Image from Will Lion

Image from Will Lion

“Today we are going to start our research project. Go to the library and find 3 sources for your topic…” That would be what my teachers would have said. We had a great collection of dusty books that listed old magazine articles and card catalogs that referenced 15 year old books. I could have found myself wandering into the fiction section of the room, but there were no movies playing, po rn pictures jumping up, or video games within reach all meant to distract my ADD student brain. Being a great student during those days was hard for me. How has technology changed life for me and my own ADD child?

I’m not a librarian, but students have been blessed with some good ones over the years. They taught us different strategies for collecting information such as the Big 6 method. Having a strong research method is imperative. That is the foundation on which students begin to build their work. But where to look and what to do with it has been improved over time as well.

I really do like Google, but it is very much like the picture above. I’m supposed to be a fan of educational web filters, but when I use them I feel like I’m reading the official Roswell or JFK reports with tons of information blacked out, missing, or ‘cleaned up’ for my protection.  Leading students to a proper use of Google is important to me. Model for them the use of the Advanced Search link. Giving specific keywords and keyword eliminators, giving a language requirement, and directing the search to a specific domain help confine the search and eliminate many distractors.  However, the most important distractor eliminator for younger students or beginner researchers is the teacher.

As teachers do lesson preps, they choose which problems, books, or manipulatives would work best for that class. The same can be true for research on the web. A teacher assigning everyone the same five website sources can still get many different variations of student work from them. Sometimes limiting the scope of information is incredibly powerful for classroom discussion and collaboration.

I found my information. Now What?

There are many blog posts that discuss social bookmarking. (Jennifer Dorman diigo, Kristin Hokanson on Social bookmarking is the term for having multiple people share a set of bookmarks online. Whether it is the teacher sharing the required links or students adding links to the group for sources they found, social bookmarking is a good way to collect and catalog online resources.

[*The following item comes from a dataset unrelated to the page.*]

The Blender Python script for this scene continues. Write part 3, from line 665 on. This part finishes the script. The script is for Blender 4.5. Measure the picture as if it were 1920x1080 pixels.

Years ago, Ms Muecke would have concurred that research notecards were not my friends. Why is it then that I like the idea now? I have found a friend in the discontinued Google Notebook and Evernote. Evernote can be added to your web browser easily and is a resource for highlighting information from a webpage and adding it to your Evernote notebook.  You notebook will contain all of the notes for you to review and use for your research and it keeps the original web source so you can cite your source in your project. Basically, it keeps online notecards for you to access from any online computer.

Putting it together

I have always enjoyed using Inspiration software for idea webbing or organization in the classroom. The makers of the software have recently introduced Webspiration, the online version with many of the same features.  My favorite feature has always been the rapid fire button which lets me type ideas and make ‘bubbles’ as fast as I can type and hit return. After collecting my research, from carefully selected guiding questions, putting the results of the information collection into a web can help better organize key points and the structure of the project. Doing so with Webspiration keeps a copy online, editible from any networked computer.

What else?

There are many different tools that people use online that I didn’t mention. The key is not to use them all, but find one or a few that really work for you and learn to use them well. I like finding the online (web 2.0) versions because they travel with me and are often install-free aids that don’t require special permissions to add to a computer.

What research aids have you found helpful? Please share in a comment below so we can continue to benefit from each other.


Ever been in an assembly or have the counselor visit your classroom and you look around the audience and see puddles of drool forming under the chins of your lovable students? Think back to last week’s staff meeting and remember when you were one of those lovable students? 🙂 The audience probably had little buy-in or ownership of the lecture being presented and probably missed a good bit of what was shared. Since the blog is a discussion forum, why not use it as a follow-up to that meeting?

If I was the counselor and I was talking to fifth grade students about what it means to be respectful, I could follow it up with a blog session with the students. “Tell me about a time when you felt respected at school.” “Call someone out on the way that they showed respect to someone else. How do you think it made the other person feel?” Give students the expectation that they will be blogging about the session and maybe they’ll be more attentive.

In a well-moderated school blog, high school assemblies on prom planning or career counseling could be followed up by the teachers with comments by students. Students could give suggestions or input on the decision-making process and further debate them online. Maybe what once was controlled by a few vocal students could be owned by a broader section of the population. Perhaps the comments could be question and answer sessions where the students can learn more by reading the questions others have posted.

A librarian’s blog can be a home for new book discussion or school-wide book studies. What better way to have a teacher present something new to a very broad population and still have the ability for a vast range of student comments?

The classroom blog can be used for a small group of students or a large number of students and can provide an ‘open door’ for the traveling speaker or teacher who sees many students during the week.

Remember, a blog doesn’t have to have an indefinite life span. A blog on an assembly topic may provoke a lot of interest, but limit it to a two week planned life span then turn off commenting. The posts can be left visible for those who want to review the topics, but the purpose of the blog may be over and not necessarily something you want to maintain.

Do you have an experience where a school blog was a tool for student communication?